The abuse of Indigenous peoples is a dark chapter in the history of Canada and of the Catholic Church. This webinar will shed some light on the issues experienced by our Indigenous brothers and sisters and our long journey towards Healing and Reconciliation.
This event was hosted by Deacon Mike Walsh and featured presentations from Deacon John Brown, Colleen Estes, and Sister Priscilla Solomon. Presentations were followed by a discussion on how we can continue the journey to healing and reconciliation.
'You must love the Lord your God with all your heart, with all your soul, with all your strength, and with all your mind, and your neighbour as yourself' Luke 10:27.
We are called to reach out and help one another in a loving and compassionate way. Dave Steeves, a parishioner at St. Patrick’s tells us how he is lending a helping hand to the Pikangikum community in Northern Ontario and assisting in our Healing and Reconciliation journey.
"For the children who died in residential schools throughout Canada and for all those who continue on a journey through the darkness, that there may be healing founded on truth and that the Spirit will inspire our ongoing commitment to reconciliation.
God, through the presence and power of the Holy Spirit, continue to offer us correction so that your grace might change and transform us in our weakness and repentance.
Give us humility to listen when others reveal how we have failed and courage to love others as ourselves, mindful of your love for the weakest and most vulnerable among us. Amen.”
Saint Kateri Tekakwitha, pray for us.
In the 1975, the Canadian Conference of Catholic Bishops commissioned 20 artists from across the country to create works which would convey the Christian message and also serve to illustrate one of its publications at the time, the Sunday Mass Book.

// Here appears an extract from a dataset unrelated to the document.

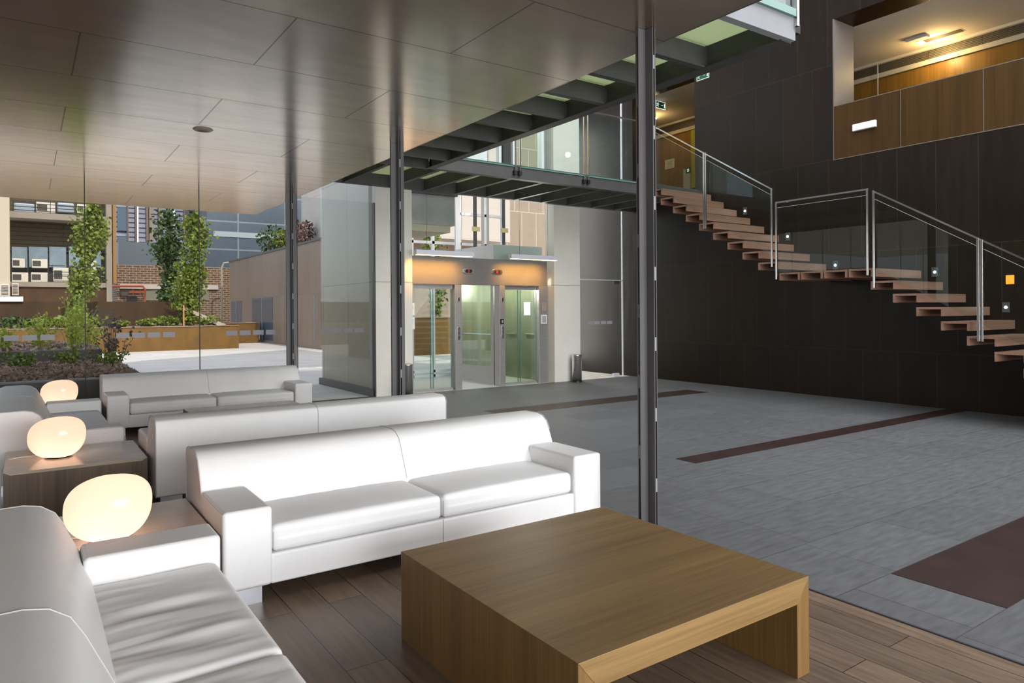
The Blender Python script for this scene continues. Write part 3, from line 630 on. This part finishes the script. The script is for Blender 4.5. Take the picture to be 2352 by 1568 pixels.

The artists were given the task not merely of describing an event or person in documentary terms, but of sharing the inner meaning of that event or person in contemporary artistic idiom. They were asked to share their deepest insights and talents as they spoke of the presence of God. Together their work is a uniquely Canadian expression of the significance of the Christian message, and reflects the cultural richness and diversity of Canada and its people.